I just got back from the 2026 Gartner Supply Chain Symposium/Xpo, and one message came through louder than anything else: AI isn’t coming, it’s already here. The real problem isn’t whether organizations have the technology. It’s whether they’re structured to use it. 

Most organizations are trying to bolt AI onto workforce models built for a different era, ones built around human-centric decisions, sequential workflows, and functional silos. And the gap between AI ambition and real business value keeps widening.  

What’s holding most companies back is structural workforce readiness, the tech itself is rarely the issue.  

AI Is Exposing Cracks in How We’ve Organized Work 

AI pilots are everywhere, but very few organizations have made the leap to production-level autonomy. Leaders at the symposium were candid: the algorithms work fine; the operating models around them don’t. The World Economic Forum’s Global Value Chains Outlook 2026 echoes this, noting that models built for stability simply aren’t built for today’s volatility. Disruption is no longer cyclical; it’s the baseline. 

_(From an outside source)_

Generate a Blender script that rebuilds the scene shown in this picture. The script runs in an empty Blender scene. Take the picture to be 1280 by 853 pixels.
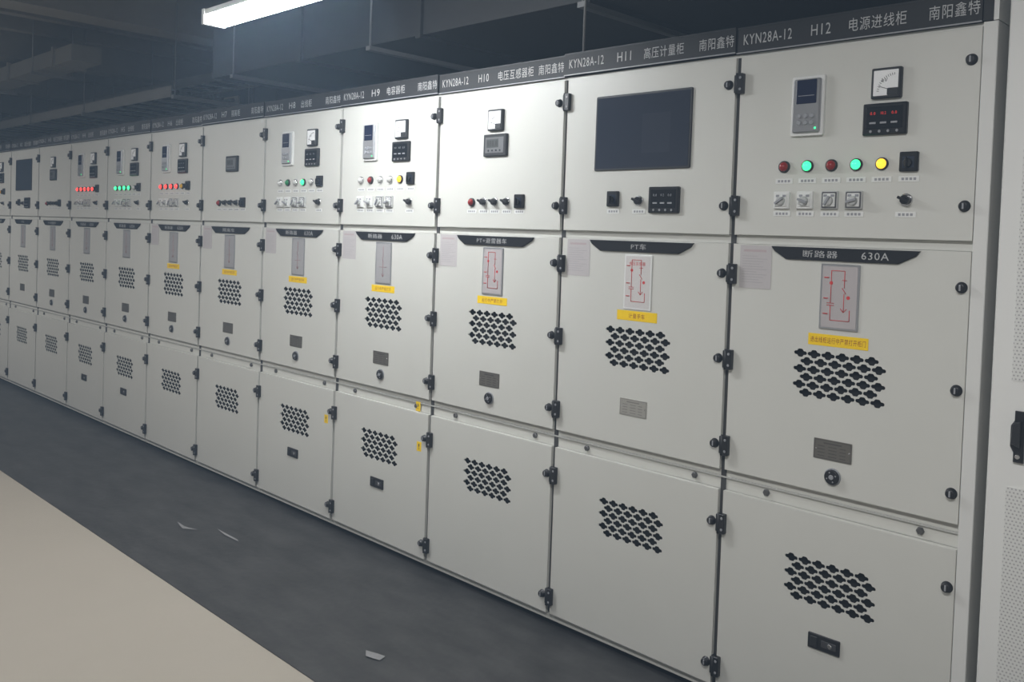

People Don’t Disappear, Their Roles Change 

AI rarely wipes out roles outright. In leading organizations, AI handles repeatable, high-volume decisions (scheduling, replenishment, exception triage), while people focus on judgment, oversight, and the edge cases that require real context. But upskilling on its own won’t get you there. If workloads, incentives, and accountability structures don’t change alongside roles, you’ll create friction instead of progress. 

Organize Around Decisions, Not Departments 

Here’s the structural mismatch: traditional org charts are built by function (planning, procurement, logistics), but AI operates across those boundaries. The organizations gaining ground are restructuring around decisions and value streams, not departments. That means mapping decisions end to end, determining what can be automated, and aligning teams and metrics to outcomes. The payoff is faster response, less execution friction, and AI agents that can actually coordinate across the full supply chain. 

Culture Follows Structure, Not the Other Way Around 

We often blame cultural resistance when AI adoption stalls. But most employees aren’t resistant, they’re stuck in systems that weren’t designed for AI. When people are still measured on legacy KPIs, buried in manual work, or left out of AI governance conversations, trust erodes fast. Fix the structure first: clarify whether humans or machines own which decisions, redesign roles so AI removes low-value work, and make governance visible. Culture will follow. 

The Next Two Years Will Separate Leaders from Laggards 

With AI capability accelerating alongside labor scarcity and economic volatility, structural adaptation isn’t optional anymore. Organizations that redesign roles before scaling AI, and treat decision governance as a core capability, will be the ones that convert investment into lasting advantage. 

The Bottom Line 

AI readiness isn’t about deploying smarter tools, it’s about building an AI-fit organization. Rethink roles, decision models, and governance, and you’ll turn AI from an interesting experiment into a genuine competitive edge.